GBP: UK jobs markets stays hot

Data out of the UK this morning point to ultra-tight conditions in the jobs market, as unemployment unexpectedly fell again to 3.8% and average weekly earnings jumped from 5.8% to 6.5%.

Our UK economist discusses in this article why sticky UK wage inflation means very low chances of Bank of England rate cuts before 2024. We are less convinced this will lead to several more rate hikes by the BoE: markets are currently pricing in 100bp of tightening to the peak, but we struggle to see more than two 25bp increases (in June and August).

We keep highlighting the risks for sterling of a dovish repricing in the BoE rate expectations down the road, but with data pointing consistently to more tightening recently, it’s hard to buck the bullish GBP trend in the near term. Still, GBP/USD may well default to being driven by the dollar leg as soon as the US CPI risk event kicks in.

Francesco Pesole

CEE: Global story favours stronger FX

Romania's inflation numbers for May were released this morning, showing a drop from 11.2% to 10.6% YoY, above market expectations. At the same time, Romania confirmed the lowest inflation within the CEE region. For the rest of the day, the calendar doesn't have much to offer. In the Czech Republic and Poland, we will see April's current account numbers, which recently turned into a surplus in both countries.

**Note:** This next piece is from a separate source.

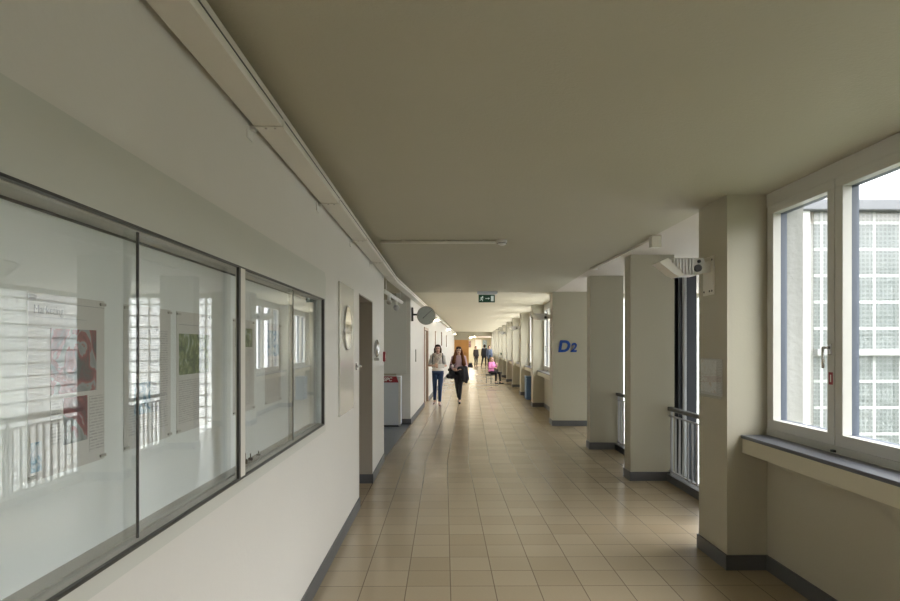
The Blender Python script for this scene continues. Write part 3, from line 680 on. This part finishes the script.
# ---------------------------------------------------------------- people
def blob(name, prims, mats, parent, vox=.010, smooth=4, pick=None):
    bm = bmesh.new()
    for q in prims:
        if q[0] == 'c':
            _, a, b, r0, r1 = q; a = Vector(a); b = Vector(b); tmp = bmesh.new()
            for (p_, rr) in ((a, r0), (b, r1)):
                bmesh.ops.create_icosphere(tmp, subdivisions=2, radius=rr, matrix=Matrix.Translation(p_))
            h = bmesh.ops.convex_hull(tmp, input=tmp.verts[:])
            dead = [v for v in tmp.verts if not v.link_faces]
            junk = list({g for g in h['geom_interior'] if isinstance(g, bmesh.types.BMVert)} | set(dead))
            bmesh.ops.delete(tmp, geom=junk, context='VERTS')
            me_ = bpy.data.meshes.new('tmp'); tmp.to_mesh(me_); tmp.free(); bm.from_mesh(me_); bpy.data.meshes.remove(me_)
        else:
            _, c, r, rot = q
            mt = Matrix.Translation(Vector(c)) @ Matrix.Rotation(rot[0], 4, 'X') @ Matrix.Rotation(rot[1], 4, 'Y') @ Matrix.Rotation(rot[2], 4, 'Z') @ Matrix.Diagonal((*r, 1))
            bmesh.ops.create_icosphere(bm, subdivisions=3, radius=1, matrix=mt)
    me = bpy.data.meshes.new(name); bm.to_mesh(me); bm.free()
    o = bpy.data.objects.new(name, me); C.objects.link(o)
    rm = o.modifiers.new('r', 'REMESH'); rm.mode = 'VOXEL'; rm.voxel_size = vox
    sm = o.modifiers.new('s', 'SMOOTH'); sm.iterations = smooth; sm.factor = .5
    dg = bpy.context.evaluated_depsgraph_get(); dg.update()
    m2 = bpy.data.meshes.new_from_object(o.evaluated_get(dg))
    o.modifiers.clear(); o.data = m2; bpy.data.meshes.remove(me); m2.name = name
    m2.materials.clear()
    for m in mats: m2.materials.append(m)
    for p_ in m2.polygons:
        p_.use_smooth = True
        if pick: p_.material_index = pick(p_.center)
    o.parent = parent
    return o
def c_(a, b, r0, r1=None): return ('c', a, b, r0, r0 if r1 is None else r1)
def e_(c, r, rot=(0, 0, 0)): return ('e', c, r, rot)
def hand(wr, d, pn, th):
    """palm, four unequal fingers bent towards the palm normal, thumb on side th"""
    wr = Vector(wr); d = Vector(d).normalized(); pn = Vector(pn); pn = (pn-d*pn.dot(d)).normalized(); th = Vector(th); th = (th-d*th.dot(d)-pn*th.dot(pn)).normalized()
    out = [c_(wr, wr+d*.03, .024, .026)]
    for k in range(4):
        s = .028-.0187*k
        root = wr+d*.075+th*s; L = (.066, .074, .070, .054)[k]
        out.append(c_(wr+d*.02+th*s*.7, root, .016, .012))
        d1 = (d*.9+pn*.45).normalized(); d2 = (d*.55+pn*.85).normalized()
        out += [c_(root, root+d1*L*.55, .0105, .0095), c_(root+d1*L*.55, root+d1*L*.55+d2*L*.5, .0095, .0085)]
    t0 = wr+d*.025+th*.025; t1 = t0+(d*.6+th*.8).normalized()*.035; t2 = t1+(d*.9+pn*.4).normalized()*.03
    out += [c_(t0, t1, .014, .012), c_(t1, t2, .012, .009)]
    return out
def head(c, s=1.0, yaw=0):
    """head facing -Y, with brow, nose, lips, chin and ears; returns prims and a colour picker"""
    c = Vector(c); R = Matrix.Rotation(yaw, 3, 'Z')
    q = lambda x, y, z: c+R @ Vector((x*s, y*s, z*s))
    P = [e_(q(0, .012, .02), (.074*s, .092*s, .098*s)), e_(q(0, -.015, -.045), (.056*s, .066*s, .068*s)), e_(q(0, -.062, -.095), (.022*s, .02*s, .018*s)),
         c_(q(0, -.078, .012), q(0, -.098, -.022), .010*s, .014*s), e_(q(-.077, .012, -.01), (.012*s, .022*s, .032*s)), e_(q(.077, .012, -.01), (.012*s, .022*s, .032*s)),
         e_(q(0, -.076, .03), (.05*s, .014*s, .012*s)), e_(q(0, -.078, -.056), (.022*s, .012*s, .010*s))]
    def pick(p):
        l = R.transposed() @ (Vector(p)-c)/s
        if l.y < -.045:
            if abs(abs(l.x)-.031) < .014 and abs(l.z-.008) < .009: return 1
            if abs(l.x) < .024 and abs(l.z+.056) < .009 and l.y < -.07: return 2
        return 0
    return P, pick
def figure(root, J, out, hd=(0, -.005, 1.555), yaw=0, hs=1.0, s=1.0, hair=None):
    """J: joints; out: materials of the outfit"""
    T = J
    P, pick = head(hd, hs, yaw)
    P.append(c_(T['chest_top'], Vector(hd)+Vector((0, .02, -.07)), .052, .048))
    P += torso(T, 0)
    for k in 'lr':
        P += [c_(T['sh'+k], T['el'+k], .040, .034), c_(T['el'+k], T['wr'+k], .034, .023)]
        P += hand(T['wr'+k], T['hd'+k], T['pn'+k], T['th'+k])
        P += [c_(T['hip'+k], T['kn'+k], .072, .048), c_(T['kn'+k], T['an'+k], .048, .034), c_(T['an'+k], Vector(T['an'+k])+Vector(T['toe'+k])*.13+Vector((0, 0, -.05)), .034, .026)]
    blob('body', P, [M['skin'], M['eye'], M['lip']], root, .008, 3, pick)
    # top
    Q = torso(T, .014, True)
    for k in 'lr':
        sl = out.get('sleeve', 1.0); a, b, w_ = Vector(T['sh'+k]), Vector(T['el'+k]), Vector(T['wr'+k])
        if sl <= .6: Q.append(c_(a, a.lerp(b, sl/.6), .053, .048))
        else: Q += [c_(a, b, .053, .045), c_(b, b.lerp(w_, .92), .045, .036)]
    blob('top', Q, [out['top']], root, .012, 4)
    # trousers
    Q = [e_(Vector(T['pelvis'])+Vector((0, 0, .0)), (.168, .122, .105))]
    for k in 'lr':
        a = Vector(T['an'+k]); kn = Vector(T['kn'+k])
        Q += [c_(T['hip'+k], kn, .087, .060), c_(kn, kn.lerp(a, .88), .060, .045)]
    blob('trousers', Q, [out['legs']], root, .012, 3)
    for k in 'lr':
        a = Vector(T['an'+k]); d = Vector(T['toe'+k]).normalized()
        z = a.z-.07
        hl = a+Vector((0, 0, -.035))-d*.03; to = a+d*.17; hl.z = max(a.z-.052, .036); to.z = max(a.z-.065, .030) if a.z < .12 else a.z-.075
        blob('shoe', [c_(hl, to, .042, .034), c_(a+Vector((0, 0, .0)), hl, .038, .042), c_(hl+Vector((0, 0, -.006)), to+Vector((0, 0, -.004)), .036, .032)], [out['shoe']], root, .010, 2)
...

Otherwise, the global story will be more interesting for FX markets. Higher EUR/USD and risk-on sentiment indicates positive conditions for CEE FX. The Czech koruna should correct slightly towards 23.75 EUR/CZK after yesterday's depreciation to almost 23.80 EUR/CZK. However, the main focus will be back on the Polish zloty, which is holding near record strong levels ahead of Thursday's European Court of Justice ruling on the FX mortgage case. Given the favourable global conditions, we see no reason for depreciation for now, rather we expect a stagnation around EUR/PLN 4.45.